Adisti Sukma Sawitri, Jakarta – The Education Ministry has rewritten school history books once again, restoring the Indonesian Communist Party (PKI) as the sole culprit of the aborted 1965 coup and the bloodletting that followed, in which tens of thousands of people died.

In the earlier 2004 trial education curriculum, the PKI is mentioned as only one of several perpetrators of the grassroots violence after the coup attempt, in which at least 80,000 people were killed. Thousands more PKI members and alleged sympathizers were imprisoned without trial for many years.

"When we arranged the 2006 history curriculum, we found that making the PKI the main perpetrator was the most acceptable truth for Indonesians," University of Indonesia historian Susanto Zuhdi told The Jakarta Post.

Susanto was part of the special team that arranged the revisions at the end of last year. Consisting of five historians and teaching experts, the team held a series of public discussions and workshops to find the most "appropriate" version of history.

Susanto said there was a lot of public resistance to the earlier 2004 curriculum. A group of Muslims and nationalists from East Java had protested at the House of Representatives, demanding the curriculum be revised.

Because of the immanent changes, Susanto said he could not understand why the Attorney General's Office had probed two top ministry officials for the "misinformation" in some 12 graders' history books based on the 2004 curriculum.

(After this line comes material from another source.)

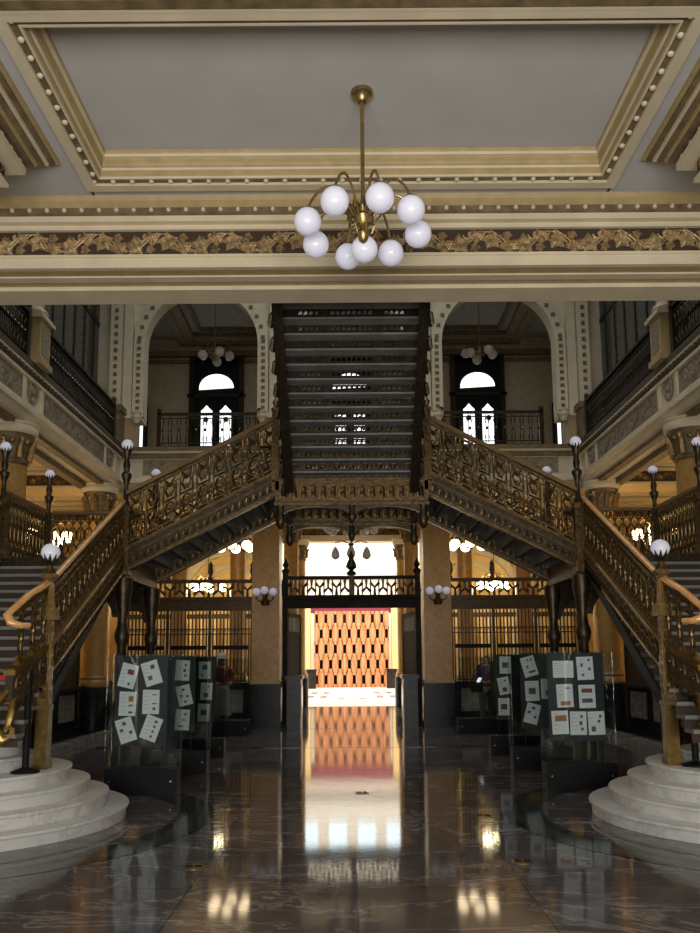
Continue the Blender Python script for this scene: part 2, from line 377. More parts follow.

The AGO recently questioned ministry curriculum center head Diah Harianti and former head Siskandar over the older content. "We are investigating several people in connection with the publication of books which have caused restlessness among the public," AGO spokesman I Wayan Pasek Suartha said Tuesday, as quoted by Reuters newswire. Six publishers of the books were also questioned last week.

Separately, National Institute of Sciences historian Asvi Warman Adam doubted the ministry's latest version of the 1965 tragedy was the result of a fair scientific process. Asvi, who attended the discussions but was not part of the special team, said that some of the forums were biased against the PKI since many in attendance had been teachers whose families were PKI victims.

Asvi doubted that a "scientific" forum of teachers and historians, who were supposed to be skeptical and objective, could have ended up with an "old and emotional" version of history that blamed the PKI for the tragedy.

"There must have been a conspiracy to retain the old version proposed by the New Order, which would close the way for the PKI to be rehabilitated," Asvi said. The recent questioning the officials and publishers was part of an effort to terrorize academics who were only searching for the truth behind the violence, he said.